At first it's densely wooded on both sides, but then opens out to give views of the wooded slopes on the landward side, and rolling open pasture on the seaward. There are gates with paths to this pasture, which you might want to follow; because the lane is leading to a viewpoint and parking spot at the end, there is a certain amount of traffic on the road.




And at the end is the location called Windy Corner, with this spectacular view.


The chalk cliffs in the distance are those of Tennyson Down, at the western tip of the Island.
Panorama - sorry, I clipped the top of the cliff
The cliff, capped by overhanging crags of chert-studded Greensand, is called Gore Cliff.  The overgrown slopes are the Undercliff landslip terrain; and the large arc in the cliff, and the ridge of rubble below, are the scene of the 1928 slip that disrupted the road through what is now a wilderness.

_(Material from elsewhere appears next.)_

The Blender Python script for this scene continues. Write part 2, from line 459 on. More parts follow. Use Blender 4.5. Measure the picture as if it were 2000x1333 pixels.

The isolated segment of road - also disconnected at the other end - is somewhere in all that woodland ahead. And bear in mind that this is on the Undercliff: a ledge some 300 feet above sea level, with Gore Cliff maybe 200 feet more above.


The path down to the beach: that tiny thing mid-picture is a stile.

This pastureland, although still a consequence of landslips, is a very gentle contrast to the overgrown tangle immediately adjacent. We didn't go to the beach; it was so hot that 300 feet down and up didn't appeal (apart from which, it's a naturist beach and the etiquette would undoubtedly get complicated).

Looking down the overgrown landslip to the beach

Gore Cliff at Windy Corner
Instead, we returned along the road part of the way, and around 300 metres along, there's a signpost for a path leading to steps up the cliff.

Old Blackgang Road, looking east

Below, an image from 2011 of the "Lost Road": the section of this very same road in the section near Blackgang isolated by landslips decades ago and only travelled by determined walkers. It's quite a striking contrast as the 'post-apocalyptic twin' of the photo above.
Old Blackgang Road - "Lost Road" section - looking east





Part-way up was this stone basin and tunnel; I don't know what these are about. The steps carry on up the cliffside until you're high above the Undercliff and you can see St Catherine's Point lighthouse.



St Catherine's Point lighthouse and Knowles Farm

Looking along the brink of Gore Cliff

Looking down to the Windy Corner car park
It was stunning, if a little frightening in the stiff wind, at the top of Gore Cliff. The path runs approximately westward, with sheer drop to the left and the St Catherine's Oratory lighthouse ( the "Pepperpot" - the scene of Emma MacAllan's The Children of St Catherine's Chantry) up on the hill to the right.


Shortly after, you see the buildings of Blackgang Chine amusement park, and the vista across the whole "Back of the Wight". The path then descends via more steps to the car park and Chine entrance with its well-known giant smuggler.